Ce jeu de vrai et de faux s'exprime dans de larges parures évoquant celles de la famille royale anglaise -mais entièrement faites de Plexiglas-, lointain écho aux colliers de verre en forme de glaçons du sculpteur Joseph Cornell.
Valeur clef des surréalistes, le décalage entre noble et populaire s'exprime aussi chez Céline: sur des claquettes de piscine fourrées de vison ou de somptueux manteaux en laine imitant les sacs en plastique quadrillés du magasin Tati.

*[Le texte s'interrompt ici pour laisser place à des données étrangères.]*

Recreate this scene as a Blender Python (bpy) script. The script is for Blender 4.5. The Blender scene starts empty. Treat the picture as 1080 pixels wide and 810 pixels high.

Chez d'autres créateurs, ce sont les animaux imaginaires qui dominent, comme sur les pochettes de Nancy Gonzalez, spécialiste des peaux exotiques. Dans sa dernière collection, elle a imprimé ou découpé une base en alligator afin de la déguiser en un nouvel animal chimérique. "J'ai cherché à briser les frontières, j'ai voulu créer une réalité parallèle", dit-elle de ses créations.
Les nouvelles technologies ont ouvert de nombreuses portes vers le surnaturel. Ainsi, la créatrice néerlandaise Iris Van Herpen recrée des effets organiques (bois, eau) à l'aide de matériaux high-tech et d'imprimantes 3D, afin, dit-elle, de "s'éloigner au maximum du naturel pour, paradoxalement, y revenir". Quant à la styliste anglaise Mary Katrantzou, ses robes et ses accessoires ornés d'impressions numériques représentent des paysages et des structures architecturales en trompe l'oeil.
Si, pour Schiaparelli, le surréalisme était une nouvelle façon d'appréhender l'acte créatif en se laissant guider par son inconscient, ce désir de penser la création différemment anime nombre de designers actuels. Quand le chausseur italien Cesare Casadei dessine des cuissardes qui semblent couvertes de cheveux fluo pour sa marque du même nom, il affirme être "à la recherche d'une émotion" plutôt que d'un résultat purement esthétique.
Même constat chez la modiste parisienne Laurence Bossion, qui imagine des couvre-chefs en forme d'entonnoir et dit "laisser la matière la guider", comme dans l'écriture automatique. Pour elle, "détourner un objet permet d'en exacerber toute la symbolique, la poésie cachée". En disant: "Quand les temps sont durs, la mode est extravagante", Elsa Schiaparelli n'imaginait pas à quel point elle était visionnaire.